By decision, order and judgment dated June 17, 2011 (the "6/17 order"), this court granted those portions of plaintiffs' foregoing motion seeking declaratory and injunctive relief solely as to those plaintiff class members whose leases: 1) contain all material terms on the first page above the merger clause and signature line; 2) lack any provision for or reference to the LDW clause on the first page thereof; and 3) do not specifically incorporate or refer to the terms and conditions contained on the remaining pages. The 6/17 order inter alia went on to declare that such leases were comprised of only the first page and all remaining pages were unenforceable and to enjoin defendants from enforcing the lease terms contained in pages 2 through 4 of such leases.[2]

Defendants now move for renewal of the 6/17 order based upon the September 15, 2011 decision in Pludeman v Northern Leasing Systems, Inc., 87 A.D.3d 881 (1stDept 2011) (the "AD SJ decision"), which reversed the SJ decision. In opposition, plaintiffs request that this court deny this motion without prejudice to renew upon determination of plaintiffs' motion for leave to appeal the AD SJ decision to the Court of Appeals.
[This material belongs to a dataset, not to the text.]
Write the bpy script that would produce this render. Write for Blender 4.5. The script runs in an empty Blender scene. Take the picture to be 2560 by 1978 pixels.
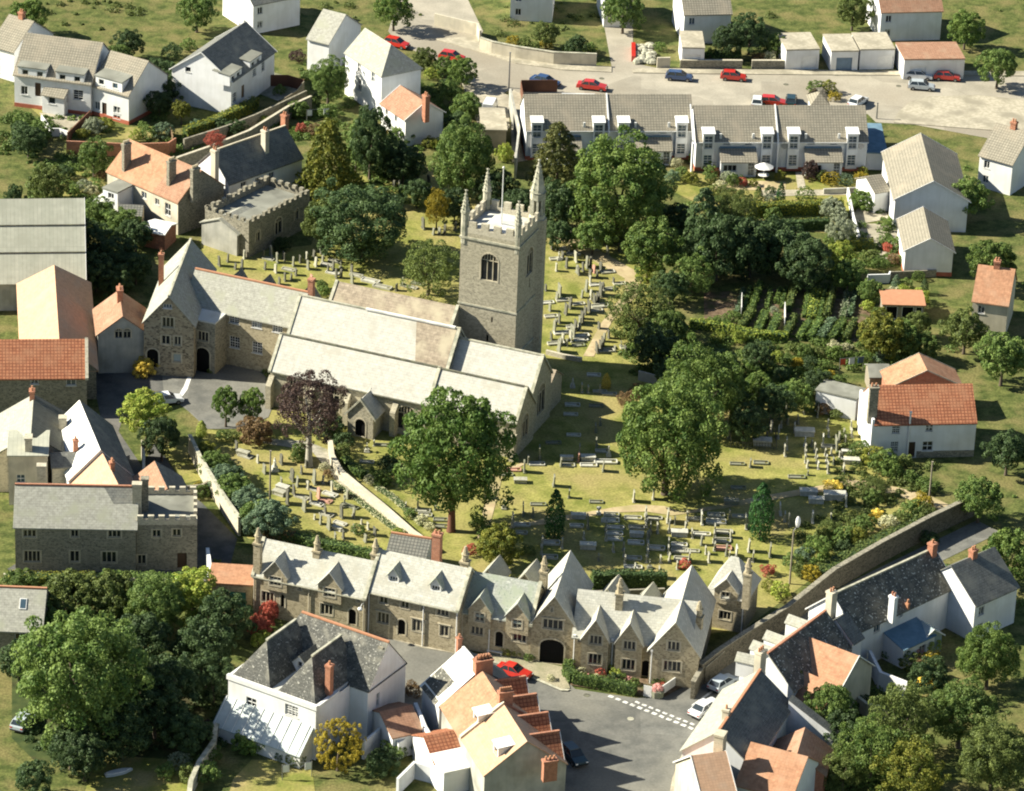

The Appellate Division subsequently denied that motion by decision dated December 20, 2011.

Plaintiffs have not opposed this motion on the merits and upon denial of their motion for leave to appeal, they exhausted their appellate remedies and the AD SJ decision became the law of this case. There can be no serious dispute that the reversal of the SJ decision's finding that the subject form leases were one page contracts as a matter of law renders the 6/17 order a nullity. Accordingly, defendants' motion for renewal must be granted, and upon granting renewal, the 6/17 order must be vacated to the extent that it granted plaintiffs declaratory and injunctive relief.

As a final matter, plaintiffs' opposition correctly notes that defendants' motion to renew fails to proffer any reason why the portion of the 6/17 order directing disclosure of NLS's lease database should be vacated. In reply, defendants argue that "considerations of judicial economy" warrant this court holding the discovery issue in abeyance until this court decides defendants' simultaneously pending motion to decertify the class, which is also predicated upon the AD SJ decision. However, it is well settled that it is improper for the court to consider arguments raised for the first time on reply. Wal-Mart Stores, Inc. v U.S. Fid. & Guar. Co., 11 A.D.3d 300, 301 (1stDept 2004) (motion court properly declined to reach argument improperly raised for the first time in reply). Accordingly, upon granting renewal, this court adheres to the portion of the 6/17 order directing disclosure. Accordingly, it is hereby

ORDERED that defendants' motion for renewal is granted and upon granting renewal, the portion of this court's June 17, 2011 decision, order and judgment granting plaintiffs declaratory and injunctive relief is vacated.

The foregoing constitutes this court's decision and order. Courtesy copies of this decision and order have been provided to counsel for the parties.